Reproduce, character for character, the lines below from the first through the one with "XL, XR, YB, YF, HC". Leave pictures out.
------ SOURCE DATA
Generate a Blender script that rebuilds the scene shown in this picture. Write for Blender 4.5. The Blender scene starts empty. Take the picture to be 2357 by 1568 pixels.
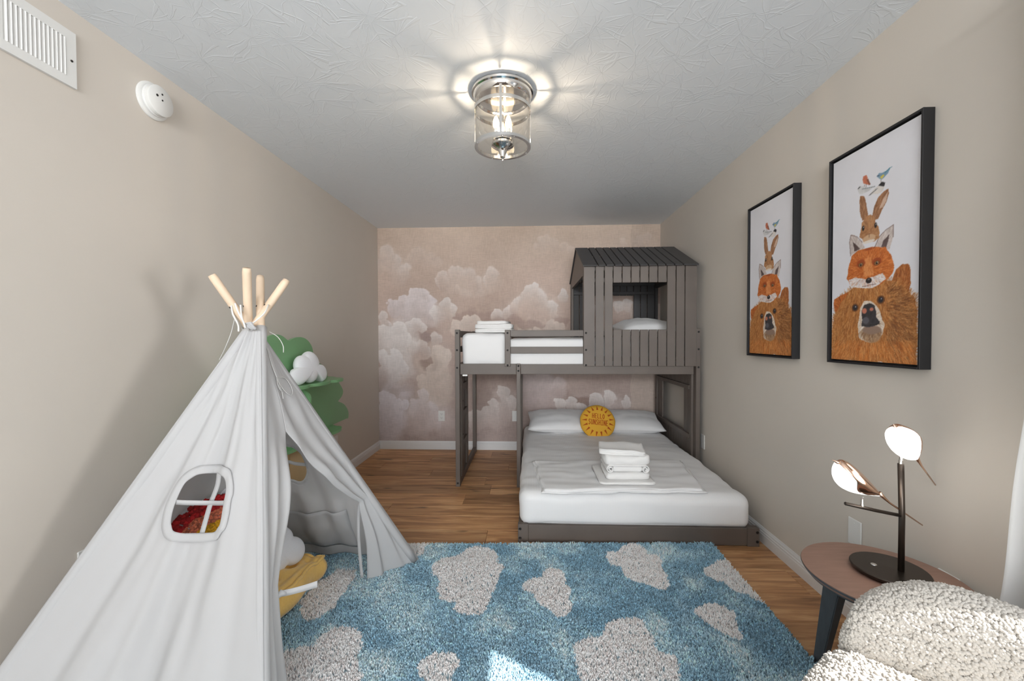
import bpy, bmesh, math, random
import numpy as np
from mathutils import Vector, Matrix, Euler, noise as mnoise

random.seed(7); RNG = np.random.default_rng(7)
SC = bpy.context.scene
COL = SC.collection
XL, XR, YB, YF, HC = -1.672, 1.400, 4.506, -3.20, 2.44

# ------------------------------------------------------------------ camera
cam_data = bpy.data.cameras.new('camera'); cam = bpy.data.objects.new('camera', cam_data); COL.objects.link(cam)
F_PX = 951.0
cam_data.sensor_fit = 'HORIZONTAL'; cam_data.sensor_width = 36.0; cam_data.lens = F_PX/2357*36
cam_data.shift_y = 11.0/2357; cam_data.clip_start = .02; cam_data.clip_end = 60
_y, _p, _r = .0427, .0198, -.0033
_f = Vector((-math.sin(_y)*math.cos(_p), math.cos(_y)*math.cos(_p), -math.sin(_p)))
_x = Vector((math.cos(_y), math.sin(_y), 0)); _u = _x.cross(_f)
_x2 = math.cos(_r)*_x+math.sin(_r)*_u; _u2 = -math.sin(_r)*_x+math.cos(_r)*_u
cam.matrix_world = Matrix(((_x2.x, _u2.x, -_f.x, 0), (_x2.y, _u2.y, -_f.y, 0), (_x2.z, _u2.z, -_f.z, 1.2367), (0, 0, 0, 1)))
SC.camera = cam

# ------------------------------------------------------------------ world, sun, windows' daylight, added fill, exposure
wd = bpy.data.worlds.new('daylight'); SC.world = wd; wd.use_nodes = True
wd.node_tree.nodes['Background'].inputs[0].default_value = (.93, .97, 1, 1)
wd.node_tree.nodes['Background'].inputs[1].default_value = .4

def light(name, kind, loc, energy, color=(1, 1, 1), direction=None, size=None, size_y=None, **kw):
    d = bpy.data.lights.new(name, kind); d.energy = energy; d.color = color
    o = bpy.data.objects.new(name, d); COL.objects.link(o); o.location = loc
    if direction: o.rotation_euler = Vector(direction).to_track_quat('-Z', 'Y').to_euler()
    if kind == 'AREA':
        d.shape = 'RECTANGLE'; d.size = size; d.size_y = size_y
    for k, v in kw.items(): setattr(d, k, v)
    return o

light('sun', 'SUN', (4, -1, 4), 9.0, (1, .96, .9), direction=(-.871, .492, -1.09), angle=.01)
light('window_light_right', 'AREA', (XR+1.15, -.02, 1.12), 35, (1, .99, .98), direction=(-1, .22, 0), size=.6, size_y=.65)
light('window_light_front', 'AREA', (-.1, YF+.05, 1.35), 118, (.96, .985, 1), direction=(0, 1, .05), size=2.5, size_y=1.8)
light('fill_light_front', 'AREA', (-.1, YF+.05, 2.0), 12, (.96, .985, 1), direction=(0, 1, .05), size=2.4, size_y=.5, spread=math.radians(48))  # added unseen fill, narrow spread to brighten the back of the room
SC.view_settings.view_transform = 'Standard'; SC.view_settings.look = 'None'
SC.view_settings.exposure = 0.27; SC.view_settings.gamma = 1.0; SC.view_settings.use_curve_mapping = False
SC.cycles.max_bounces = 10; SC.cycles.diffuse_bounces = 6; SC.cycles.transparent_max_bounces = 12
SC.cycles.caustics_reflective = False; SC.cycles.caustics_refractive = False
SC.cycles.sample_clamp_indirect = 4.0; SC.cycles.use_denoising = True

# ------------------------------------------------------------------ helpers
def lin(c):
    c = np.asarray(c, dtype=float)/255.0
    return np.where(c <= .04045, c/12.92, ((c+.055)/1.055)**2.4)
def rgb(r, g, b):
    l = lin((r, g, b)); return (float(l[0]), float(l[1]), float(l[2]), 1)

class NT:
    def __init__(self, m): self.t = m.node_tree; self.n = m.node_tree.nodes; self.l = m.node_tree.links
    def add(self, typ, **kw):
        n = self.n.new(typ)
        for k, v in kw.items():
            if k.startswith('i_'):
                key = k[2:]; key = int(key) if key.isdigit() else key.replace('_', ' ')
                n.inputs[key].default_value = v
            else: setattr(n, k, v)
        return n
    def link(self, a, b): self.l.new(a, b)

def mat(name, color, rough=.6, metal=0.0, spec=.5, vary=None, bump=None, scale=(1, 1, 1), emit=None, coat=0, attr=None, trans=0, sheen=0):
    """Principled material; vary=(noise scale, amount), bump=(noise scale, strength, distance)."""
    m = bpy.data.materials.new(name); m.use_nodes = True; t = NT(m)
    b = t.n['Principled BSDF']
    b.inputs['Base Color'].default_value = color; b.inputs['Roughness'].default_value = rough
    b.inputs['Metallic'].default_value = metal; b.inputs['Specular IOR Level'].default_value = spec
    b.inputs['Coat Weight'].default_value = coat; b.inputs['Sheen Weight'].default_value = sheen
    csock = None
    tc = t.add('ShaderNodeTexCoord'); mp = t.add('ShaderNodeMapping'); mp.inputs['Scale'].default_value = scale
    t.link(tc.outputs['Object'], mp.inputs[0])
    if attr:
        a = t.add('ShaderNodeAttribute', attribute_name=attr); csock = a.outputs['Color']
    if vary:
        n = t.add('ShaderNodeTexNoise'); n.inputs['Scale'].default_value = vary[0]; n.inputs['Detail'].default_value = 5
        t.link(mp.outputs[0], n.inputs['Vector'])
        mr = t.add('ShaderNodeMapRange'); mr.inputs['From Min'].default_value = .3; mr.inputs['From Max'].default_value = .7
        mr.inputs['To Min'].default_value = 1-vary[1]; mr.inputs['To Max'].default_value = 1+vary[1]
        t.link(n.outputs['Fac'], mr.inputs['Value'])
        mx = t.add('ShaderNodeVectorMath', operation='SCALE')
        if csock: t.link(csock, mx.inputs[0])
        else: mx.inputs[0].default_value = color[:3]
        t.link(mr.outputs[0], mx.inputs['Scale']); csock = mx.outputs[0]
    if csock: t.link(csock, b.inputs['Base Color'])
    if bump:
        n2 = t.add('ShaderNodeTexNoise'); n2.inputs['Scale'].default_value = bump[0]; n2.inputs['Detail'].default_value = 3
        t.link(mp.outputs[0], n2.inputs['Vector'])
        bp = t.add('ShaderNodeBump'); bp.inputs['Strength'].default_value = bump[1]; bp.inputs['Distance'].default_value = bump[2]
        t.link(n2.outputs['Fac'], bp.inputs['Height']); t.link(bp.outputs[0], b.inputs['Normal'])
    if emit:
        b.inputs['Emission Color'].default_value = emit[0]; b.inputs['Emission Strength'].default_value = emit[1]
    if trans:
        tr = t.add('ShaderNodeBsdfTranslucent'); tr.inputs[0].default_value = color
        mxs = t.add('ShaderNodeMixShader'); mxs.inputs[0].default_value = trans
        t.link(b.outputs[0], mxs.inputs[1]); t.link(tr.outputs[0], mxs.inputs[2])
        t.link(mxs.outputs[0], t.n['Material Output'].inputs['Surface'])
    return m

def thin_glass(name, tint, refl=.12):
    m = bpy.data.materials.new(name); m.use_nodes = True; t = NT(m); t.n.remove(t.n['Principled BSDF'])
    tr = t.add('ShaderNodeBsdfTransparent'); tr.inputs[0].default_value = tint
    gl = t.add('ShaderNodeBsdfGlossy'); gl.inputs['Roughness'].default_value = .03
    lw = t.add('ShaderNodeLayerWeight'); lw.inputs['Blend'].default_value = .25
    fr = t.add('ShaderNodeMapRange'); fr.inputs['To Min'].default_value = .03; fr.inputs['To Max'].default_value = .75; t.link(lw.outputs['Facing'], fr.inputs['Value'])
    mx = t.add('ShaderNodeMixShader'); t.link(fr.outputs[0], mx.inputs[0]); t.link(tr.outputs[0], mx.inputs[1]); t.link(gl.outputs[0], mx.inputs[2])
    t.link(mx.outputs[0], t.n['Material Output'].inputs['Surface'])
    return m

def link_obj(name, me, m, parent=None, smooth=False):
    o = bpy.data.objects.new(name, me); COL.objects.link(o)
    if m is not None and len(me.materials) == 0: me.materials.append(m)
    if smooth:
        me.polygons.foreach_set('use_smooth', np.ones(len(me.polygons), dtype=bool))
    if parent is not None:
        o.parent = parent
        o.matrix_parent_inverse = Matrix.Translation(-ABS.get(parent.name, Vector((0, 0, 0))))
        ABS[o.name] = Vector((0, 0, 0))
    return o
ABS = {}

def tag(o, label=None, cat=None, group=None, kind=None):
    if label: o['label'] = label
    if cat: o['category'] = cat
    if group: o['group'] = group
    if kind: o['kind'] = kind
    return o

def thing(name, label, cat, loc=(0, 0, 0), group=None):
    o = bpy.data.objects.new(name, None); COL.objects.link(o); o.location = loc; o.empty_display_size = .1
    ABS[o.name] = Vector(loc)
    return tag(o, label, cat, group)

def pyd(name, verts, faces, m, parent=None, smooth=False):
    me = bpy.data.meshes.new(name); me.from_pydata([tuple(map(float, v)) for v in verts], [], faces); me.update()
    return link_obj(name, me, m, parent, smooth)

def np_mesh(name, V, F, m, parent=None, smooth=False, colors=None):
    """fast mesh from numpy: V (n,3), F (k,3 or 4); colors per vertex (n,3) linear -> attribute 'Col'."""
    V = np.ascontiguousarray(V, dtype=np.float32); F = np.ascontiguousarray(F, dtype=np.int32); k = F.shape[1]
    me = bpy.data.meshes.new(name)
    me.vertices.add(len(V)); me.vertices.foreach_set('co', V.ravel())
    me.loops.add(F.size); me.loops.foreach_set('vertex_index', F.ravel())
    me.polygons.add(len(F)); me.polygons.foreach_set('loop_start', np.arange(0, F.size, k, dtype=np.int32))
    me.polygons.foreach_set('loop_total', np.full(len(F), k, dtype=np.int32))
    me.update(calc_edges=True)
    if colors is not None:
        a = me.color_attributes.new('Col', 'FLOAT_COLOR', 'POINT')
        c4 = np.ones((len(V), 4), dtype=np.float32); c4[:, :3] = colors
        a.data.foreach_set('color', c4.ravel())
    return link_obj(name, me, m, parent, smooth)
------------
> **RESPONSE TO THE EXERCISE**
Generate a Blender script that rebuilds the scene shown in this picture. Write for Blender 4.5. The Blender scene starts empty. Take the picture to be 2357 by 1568 pixels.
import bpy, bmesh, math, random
import numpy as np
from mathutils import Vector, Matrix, Euler, noise as mnoise

random.seed(7); RNG = np.random.default_rng(7)
SC = bpy.context.scene
COL = SC.collection
XL, XR, YB, YF, HC = -1.672, 1.400, 4.506, -3.20, 2.44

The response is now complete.